Description
This episode continues the story of my travels through Malawi. I left off from last episode being stuck at the capital Lilongwe, where I spent a day in the bank trying to getting money wired from Australia. This was the days before internet so they relied on phones. It was explained to me that the bank had to make a call to the old capital, Blantyre, to South Africa and finally to Australia. They could not make that first call from Lilongwe to Blantyre so I was kicked out of the bank at the end of the day with no money and facing a weekend and Christmas in a very bad way.

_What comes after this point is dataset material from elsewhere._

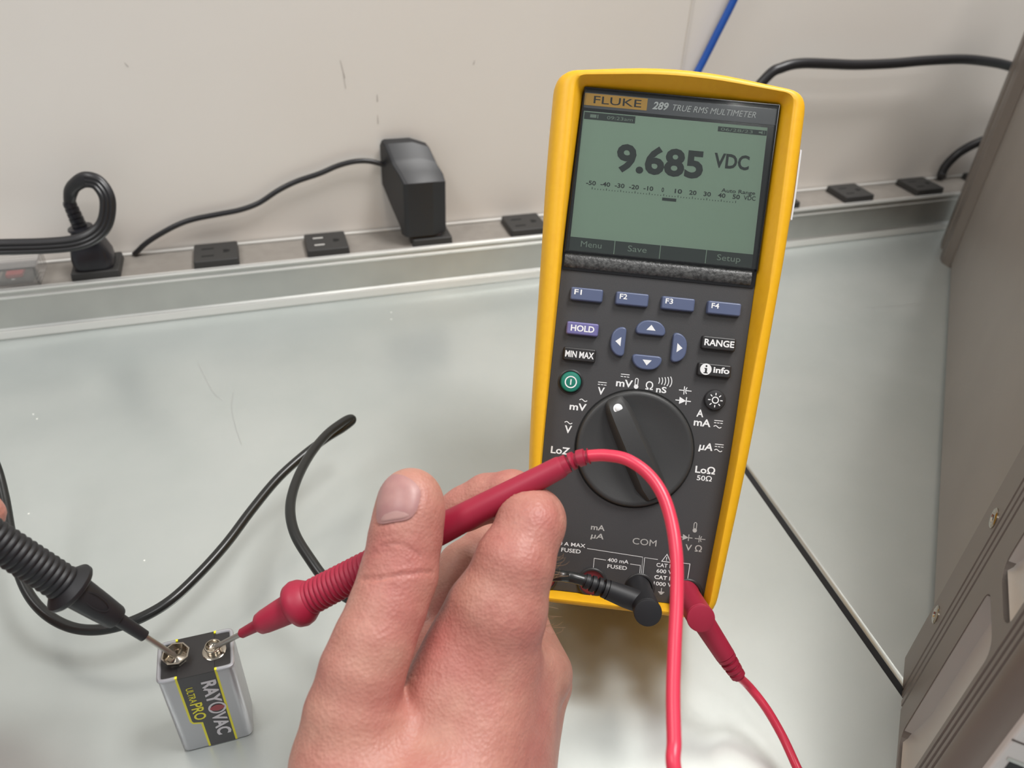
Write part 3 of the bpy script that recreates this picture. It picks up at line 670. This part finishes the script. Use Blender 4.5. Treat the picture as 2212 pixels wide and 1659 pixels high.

A South African man, supposedly a diamond smuggler, came to my rescue and whisked me off down to Cape Maclear on the beautiful Lake Malawi (the longest freshwater lake in the world) to spend Christmas and New Year (1995) there. Cape Maclear was a fishing village but was used to South Africans and intrepid travellers coming to stay. The waters were beautiful and clear and it was like swimming in an aquarium as this lake is one of the Great Rift Lakes where African cichlids originate. I fell in love with the boldness of the cichlids and in later life kept a cichlid tank for many years. I spent the days swimming and snorkelling and did attempt a dive, but I panicked.
In the interim, I still had no money and had the South African guy, Errol, pursuing me around the area. I escaped in a dugout canoe across to the closest island, Domwe Island. At the time this island was uninhabited and had no development. The only activity would be fishermen landing at the small beach to cook their meal before heading out to a night of fishing. I spent three blissful days here swimming with the cichlids and watching the African fish eagles do amazing stunts overhead as they locked talons mid-flight in territorial displays and caught fish from the lake right in front of me. There were also blue or samango monkeys on the island that would come down to watch and play in the trees above.
This period in my travels, when money became an issue and I lost my independence when I had to rely on someone else, was a difficult time. It was the first time I felt uncertainty and a feeling of being trapped and I had no control of my destination. It was the first time I had started to stop just going with the flow and reacting to each situation or opportunity that was presented to me. I started to look within myself, a task I had been avoiding, to start thinking what I really wanted and who I really was. It is amazing that sometimes when everything you take for granted is taken from you, as a Westerner, it makes you start questioning yourself.